■ Exercise instructions
Write the data out again exactly, dropping any images it holds.
-=-=-
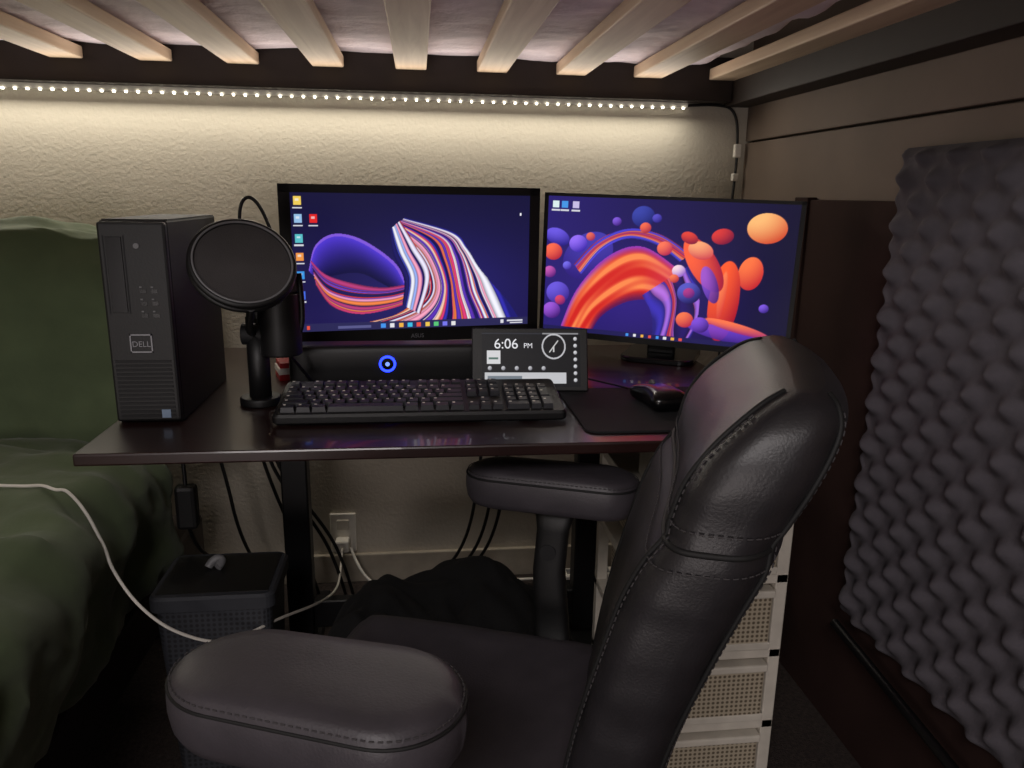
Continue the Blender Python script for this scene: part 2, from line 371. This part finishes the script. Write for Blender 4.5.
B.fan([(655,296),(664,310),(668,326),(668,345)],[(700,262),(712,290),(712,320),(704,345)],stripes([(110,70,210),(190,60,130),(60,50,180),(170,110,230),(40,24,100),(220,90,110),(200,50,70)],12,8,.06),.9)
B.ell(771,221,19,15,0,(255,190,120),(214,80,50));B.ell(760,266,12,17,8,(255,120,70),(200,40,50))
B.ell(737,296,15,42,4,(255,95,50),(170,20,46));B.ell(735,290,4,26,4,(255,160,110),(220,60,60),.5)
B.ell(714,260,14,32,-35,(255,100,64),(170,30,60));B.ell(722,280,8,20,-20,(150,90,230),(60,30,130),.85)
B.ell(710,246,13,9,15,(255,170,120),(210,70,80));B.ell(730,231,11,8,-10,(220,60,60),(120,20,60));B.ell(698,234,9,6,20,(230,70,60),(130,24,60))
B.ell(748,330,46,8,8,(120,70,220),(60,30,130),.85);B.ell(752,322,34,5,12,(255,120,80),(150,40,120))
for (x,y,r,c1,c2) in [(583,246,10,(150,110,250),(60,40,170)),(556,256,10,(255,110,80),(180,40,60)),(553,278,7,(200,90,180),(90,30,120)),(572,270,5,(120,110,240),(60,40,150)),
  (650,215,12,(60,70,170),(26,30,100)),(623,221,5,(130,90,220),(60,30,120)),(653,226,6,(250,110,80),(160,40,70)),(664,216,5,(90,80,200),(40,30,120)),
  (690,268,7,(250,220,230),(140,90,200)),(702,290,12,(90,90,200),(30,24,90)),(702,290,6,(180,60,140),(90,30,120)),(700,318,9,(250,120,80),(180,40,70)),(716,322,9,(130,80,220),(60,30,120)),
  (776,300,5,(130,90,230),(50,30,120)),(557,320,10,(160,90,220),(70,30,120)),(563,300,13,(110,90,225),(60,40,140)),(566,308,6,(220,70,110),(110,30,110)),(674,246,8,(255,120,90),(180,40,80)),(686,276,5,(250,120,80),(170,40,60)),(596,238,5,(240,110,90),(150,40,90))]:
    B.ell(x,y,r,r*.92,0,c1,c2)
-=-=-
■ Task answer
Continue the Blender Python script for this scene: part 2, from line 371. This part finishes the script. Write for Blender 4.5.
B.fan([(655,296),(664,310),(668,326),(668,345)],[(700,262),(712,290),(712,320),(704,345)],stripes([(110,70,210),(190,60,130),(60,50,180),(170,110,230),(40,24,100),(220,90,110),(200,50,70)],12,8,.06),.9)
B.ell(771,221,19,15,0,(255,190,120),(214,80,50));B.ell(760,266,12,17,8,(255,120,70),(200,40,50))
B.ell(737,296,15,42,4,(255,95,50),(170,20,46));B.ell(735,290,4,26,4,(255,160,110),(220,60,60),.5)
B.ell(714,260,14,32,-35,(255,100,64),(170,30,60));B.ell(722,280,8,20,-20,(150,90,230),(60,30,130),.85)
B.ell(710,246,13,9,15,(255,170,120),(210,70,80));B.ell(730,231,11,8,-10,(220,60,60),(120,20,60));B.ell(698,234,9,6,20,(230,70,60),(130,24,60))
B.ell(748,330,46,8,8,(120,70,220),(60,30,130),.85);B.ell(752,322,34,5,12,(255,120,80),(150,40,120))
for (x,y,r,c1,c2) in [(583,246,10,(150,110,250),(60,40,170)),(556,256,10,(255,110,80),(180,40,60)),(553,278,7,(200,90,180),(90,30,120)),(572,270,5,(120,110,240),(60,40,150)),
  (650,215,12,(60,70,170),(26,30,100)),(623,221,5,(130,90,220),(60,30,120)),(653,226,6,(250,110,80),(160,40,70)),(664,216,5,(90,80,200),(40,30,120)),
  (690,268,7,(250,220,230),(140,90,200)),(702,290,12,(90,90,200),(30,24,90)),(702,290,6,(180,60,140),(90,30,120)),(700,318,9,(250,120,80),(180,40,70)),(716,322,9,(130,80,220),(60,30,120)),
  (776,300,5,(130,90,230),(50,30,120)),(557,320,10,(160,90,220),(70,30,120)),(563,300,13,(110,90,225),(60,40,140)),(566,308,6,(220,70,110),(110,30,110)),(674,246,8,(255,120,90),(180,40,80)),(686,276,5,(250,120,80),(170,40,60)),(596,238,5,(240,110,90),(150,40,90))]:
    B.ell(x,y,r,r*.92,0,c1,c2)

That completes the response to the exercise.